Porte-parole du système judiciaire iranien de 2010 à 2019, Gholam Hossein Mohseni-Ejei est également l’un des personnages à l’origine du placement en 2011, sans aucun procès, en résidence surveillée de l’ancien Premier ministre et propriétaire du journal suspendu Kalameh Sabaz, Mir Hossein Mousavi, ainsi que de son épouse, et de l’ancien président du Parlement et propriétaire du journal suspendu Etemad Melli, Mehdi Karoubi.

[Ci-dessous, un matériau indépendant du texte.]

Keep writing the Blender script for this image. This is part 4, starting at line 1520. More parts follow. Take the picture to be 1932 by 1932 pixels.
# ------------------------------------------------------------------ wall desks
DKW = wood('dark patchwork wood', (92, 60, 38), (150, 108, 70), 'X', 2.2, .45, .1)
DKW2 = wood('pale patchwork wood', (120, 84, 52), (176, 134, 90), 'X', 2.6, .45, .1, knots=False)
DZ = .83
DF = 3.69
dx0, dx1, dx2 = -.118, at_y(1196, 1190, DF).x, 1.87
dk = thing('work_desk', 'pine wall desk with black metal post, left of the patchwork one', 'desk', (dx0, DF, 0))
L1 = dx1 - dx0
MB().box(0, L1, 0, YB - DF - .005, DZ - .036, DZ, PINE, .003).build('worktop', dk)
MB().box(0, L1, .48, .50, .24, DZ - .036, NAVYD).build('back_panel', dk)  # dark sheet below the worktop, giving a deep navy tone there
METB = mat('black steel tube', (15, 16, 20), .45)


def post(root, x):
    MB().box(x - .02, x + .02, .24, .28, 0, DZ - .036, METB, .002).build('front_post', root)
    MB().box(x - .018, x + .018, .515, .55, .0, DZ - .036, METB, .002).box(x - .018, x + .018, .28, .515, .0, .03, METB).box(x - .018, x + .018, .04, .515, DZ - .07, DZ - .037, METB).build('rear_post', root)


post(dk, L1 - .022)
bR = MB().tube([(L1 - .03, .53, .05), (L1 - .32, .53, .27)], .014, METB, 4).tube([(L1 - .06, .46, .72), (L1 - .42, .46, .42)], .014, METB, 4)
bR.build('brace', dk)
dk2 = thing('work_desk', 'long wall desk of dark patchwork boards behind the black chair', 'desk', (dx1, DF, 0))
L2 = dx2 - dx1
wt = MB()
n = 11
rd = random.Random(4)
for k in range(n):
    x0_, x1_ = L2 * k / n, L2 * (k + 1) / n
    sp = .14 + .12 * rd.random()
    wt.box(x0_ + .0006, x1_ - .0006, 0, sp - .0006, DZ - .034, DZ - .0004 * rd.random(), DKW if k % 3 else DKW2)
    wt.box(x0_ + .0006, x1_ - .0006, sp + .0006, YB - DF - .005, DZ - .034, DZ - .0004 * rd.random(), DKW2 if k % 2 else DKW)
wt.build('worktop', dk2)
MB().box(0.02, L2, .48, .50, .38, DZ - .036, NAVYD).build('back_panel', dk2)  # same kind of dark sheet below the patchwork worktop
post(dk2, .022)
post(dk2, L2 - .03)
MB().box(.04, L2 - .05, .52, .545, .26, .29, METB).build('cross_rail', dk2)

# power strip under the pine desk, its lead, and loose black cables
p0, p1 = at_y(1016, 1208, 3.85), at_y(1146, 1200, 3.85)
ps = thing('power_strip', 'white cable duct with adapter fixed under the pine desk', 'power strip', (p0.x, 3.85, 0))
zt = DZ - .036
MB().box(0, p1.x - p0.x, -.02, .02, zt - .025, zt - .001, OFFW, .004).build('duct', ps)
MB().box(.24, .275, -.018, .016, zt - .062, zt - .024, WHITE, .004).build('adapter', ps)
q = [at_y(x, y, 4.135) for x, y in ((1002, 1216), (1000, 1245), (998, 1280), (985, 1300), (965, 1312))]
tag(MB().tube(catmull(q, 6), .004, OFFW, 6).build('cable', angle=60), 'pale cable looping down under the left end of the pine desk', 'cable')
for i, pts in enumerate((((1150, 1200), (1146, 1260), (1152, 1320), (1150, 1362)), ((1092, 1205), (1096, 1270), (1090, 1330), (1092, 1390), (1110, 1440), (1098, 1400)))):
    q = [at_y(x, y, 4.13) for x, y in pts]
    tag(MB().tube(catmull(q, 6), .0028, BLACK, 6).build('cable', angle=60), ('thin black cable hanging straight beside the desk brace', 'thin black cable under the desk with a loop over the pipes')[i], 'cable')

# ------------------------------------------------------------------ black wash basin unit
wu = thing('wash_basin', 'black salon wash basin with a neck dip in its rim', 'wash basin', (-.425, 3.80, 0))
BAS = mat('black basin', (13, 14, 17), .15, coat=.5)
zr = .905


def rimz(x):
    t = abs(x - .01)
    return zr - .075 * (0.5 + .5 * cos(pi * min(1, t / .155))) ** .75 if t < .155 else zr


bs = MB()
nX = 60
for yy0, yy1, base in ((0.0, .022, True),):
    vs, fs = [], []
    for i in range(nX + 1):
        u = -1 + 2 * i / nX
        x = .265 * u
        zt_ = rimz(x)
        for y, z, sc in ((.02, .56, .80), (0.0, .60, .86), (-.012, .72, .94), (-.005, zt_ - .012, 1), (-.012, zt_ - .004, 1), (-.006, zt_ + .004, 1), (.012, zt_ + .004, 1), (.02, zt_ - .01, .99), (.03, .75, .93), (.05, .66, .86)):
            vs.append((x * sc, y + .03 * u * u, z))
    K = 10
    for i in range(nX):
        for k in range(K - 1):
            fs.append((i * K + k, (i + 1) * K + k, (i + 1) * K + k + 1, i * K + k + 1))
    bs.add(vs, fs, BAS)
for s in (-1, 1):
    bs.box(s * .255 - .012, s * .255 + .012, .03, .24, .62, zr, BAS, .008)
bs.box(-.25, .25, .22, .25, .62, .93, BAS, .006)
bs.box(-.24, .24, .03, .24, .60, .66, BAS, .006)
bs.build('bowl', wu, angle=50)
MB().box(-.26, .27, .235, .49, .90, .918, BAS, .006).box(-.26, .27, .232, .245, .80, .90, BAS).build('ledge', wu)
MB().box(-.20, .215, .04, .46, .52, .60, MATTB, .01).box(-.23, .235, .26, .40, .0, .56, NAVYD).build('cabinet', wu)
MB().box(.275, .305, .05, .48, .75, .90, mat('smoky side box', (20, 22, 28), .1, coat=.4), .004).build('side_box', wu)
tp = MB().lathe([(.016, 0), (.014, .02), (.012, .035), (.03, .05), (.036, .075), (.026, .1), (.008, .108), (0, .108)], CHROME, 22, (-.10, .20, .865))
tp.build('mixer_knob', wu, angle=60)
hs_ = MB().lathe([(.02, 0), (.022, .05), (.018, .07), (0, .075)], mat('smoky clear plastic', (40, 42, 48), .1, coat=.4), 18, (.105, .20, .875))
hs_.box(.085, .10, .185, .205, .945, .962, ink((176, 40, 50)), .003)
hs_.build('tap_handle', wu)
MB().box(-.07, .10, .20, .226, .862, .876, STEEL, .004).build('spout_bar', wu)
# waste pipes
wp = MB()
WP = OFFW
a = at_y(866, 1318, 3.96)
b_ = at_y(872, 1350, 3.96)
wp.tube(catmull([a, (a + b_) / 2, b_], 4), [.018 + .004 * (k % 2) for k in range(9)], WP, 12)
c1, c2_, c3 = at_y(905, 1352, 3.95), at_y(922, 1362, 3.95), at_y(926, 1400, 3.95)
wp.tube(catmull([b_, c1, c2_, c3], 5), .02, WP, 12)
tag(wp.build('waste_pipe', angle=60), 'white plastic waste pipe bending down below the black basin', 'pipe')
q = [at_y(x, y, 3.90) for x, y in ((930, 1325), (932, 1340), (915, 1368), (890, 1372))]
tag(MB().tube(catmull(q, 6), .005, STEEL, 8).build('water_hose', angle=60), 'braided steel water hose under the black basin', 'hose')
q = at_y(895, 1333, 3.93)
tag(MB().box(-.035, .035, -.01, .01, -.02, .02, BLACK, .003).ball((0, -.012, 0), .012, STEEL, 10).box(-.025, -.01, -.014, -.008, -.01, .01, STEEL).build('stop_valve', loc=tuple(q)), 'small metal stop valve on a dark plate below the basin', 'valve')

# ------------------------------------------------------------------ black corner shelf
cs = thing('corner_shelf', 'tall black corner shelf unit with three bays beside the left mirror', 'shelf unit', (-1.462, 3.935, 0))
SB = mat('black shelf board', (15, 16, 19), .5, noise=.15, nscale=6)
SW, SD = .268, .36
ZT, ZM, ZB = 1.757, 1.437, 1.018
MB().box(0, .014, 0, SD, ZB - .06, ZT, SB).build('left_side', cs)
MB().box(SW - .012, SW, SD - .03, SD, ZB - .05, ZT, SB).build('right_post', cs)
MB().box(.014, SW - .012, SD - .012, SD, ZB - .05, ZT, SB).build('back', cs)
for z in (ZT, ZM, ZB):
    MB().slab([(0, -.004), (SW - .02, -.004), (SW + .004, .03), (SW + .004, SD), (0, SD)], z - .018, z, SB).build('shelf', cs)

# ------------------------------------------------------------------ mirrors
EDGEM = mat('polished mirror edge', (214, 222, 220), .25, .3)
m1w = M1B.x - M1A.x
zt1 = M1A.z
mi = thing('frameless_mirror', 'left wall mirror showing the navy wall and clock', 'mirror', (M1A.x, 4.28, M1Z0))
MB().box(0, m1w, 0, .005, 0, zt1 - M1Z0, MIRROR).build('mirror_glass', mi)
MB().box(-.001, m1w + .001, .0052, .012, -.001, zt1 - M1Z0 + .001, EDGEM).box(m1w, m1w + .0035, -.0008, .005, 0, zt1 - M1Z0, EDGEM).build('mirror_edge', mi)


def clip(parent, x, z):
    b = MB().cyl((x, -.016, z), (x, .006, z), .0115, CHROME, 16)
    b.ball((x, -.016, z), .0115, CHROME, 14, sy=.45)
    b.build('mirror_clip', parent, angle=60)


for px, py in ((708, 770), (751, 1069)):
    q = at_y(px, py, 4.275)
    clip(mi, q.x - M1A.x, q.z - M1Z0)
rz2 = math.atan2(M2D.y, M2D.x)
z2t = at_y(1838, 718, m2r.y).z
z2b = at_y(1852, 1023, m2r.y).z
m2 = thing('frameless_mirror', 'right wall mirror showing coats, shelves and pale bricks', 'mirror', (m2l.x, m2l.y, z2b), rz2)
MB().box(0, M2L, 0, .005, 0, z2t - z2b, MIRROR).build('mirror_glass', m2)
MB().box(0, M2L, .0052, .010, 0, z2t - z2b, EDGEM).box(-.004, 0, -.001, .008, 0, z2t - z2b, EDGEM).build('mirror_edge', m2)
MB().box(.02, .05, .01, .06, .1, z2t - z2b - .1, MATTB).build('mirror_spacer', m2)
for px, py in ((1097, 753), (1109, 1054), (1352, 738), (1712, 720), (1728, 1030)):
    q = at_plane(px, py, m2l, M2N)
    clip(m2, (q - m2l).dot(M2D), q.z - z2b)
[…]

Il a d’ailleurs interdit aux médias de publier des informations sur ces individus considérés comme étant ‘la tête de la sédition’ par le Haut conseil de la sécurité nationale et la justice.


Une politique particulièrement dure à l’encontre des journalistes que le religieux conservateur justifie au nom de la sécurité nationale ou pour cause d’immoralité, comme cela a été le cas, en juin 2016, lors de l’arrestation par les Gardiens de la révolution d’une dizaine de responsables de pages d’informations réformatrices sur la messagerie Telegram. 



Sanctionné aux États-Unis et en Europe

En 2020, les États-Unis ont de nouveau sanctionné Gholam Hossein Mohseni-Ejei pour des violations répétées contre les droits humains. Le nouveau chef de la justice iranienne fait également face à des gels d'avoirs de l’Union européenne et à des restrictions de voyage pour "violations graves des droits humains". Il prendra ses fonctions en août prochain.


L’Iran demeure l'un des pays les plus répressifs pour les journalistes. Le contrôle de l’information y est implacable. Le pays figure à la 174e place sur 180 au Classement mondial de la liberté de la presse établi par RSF en 2021.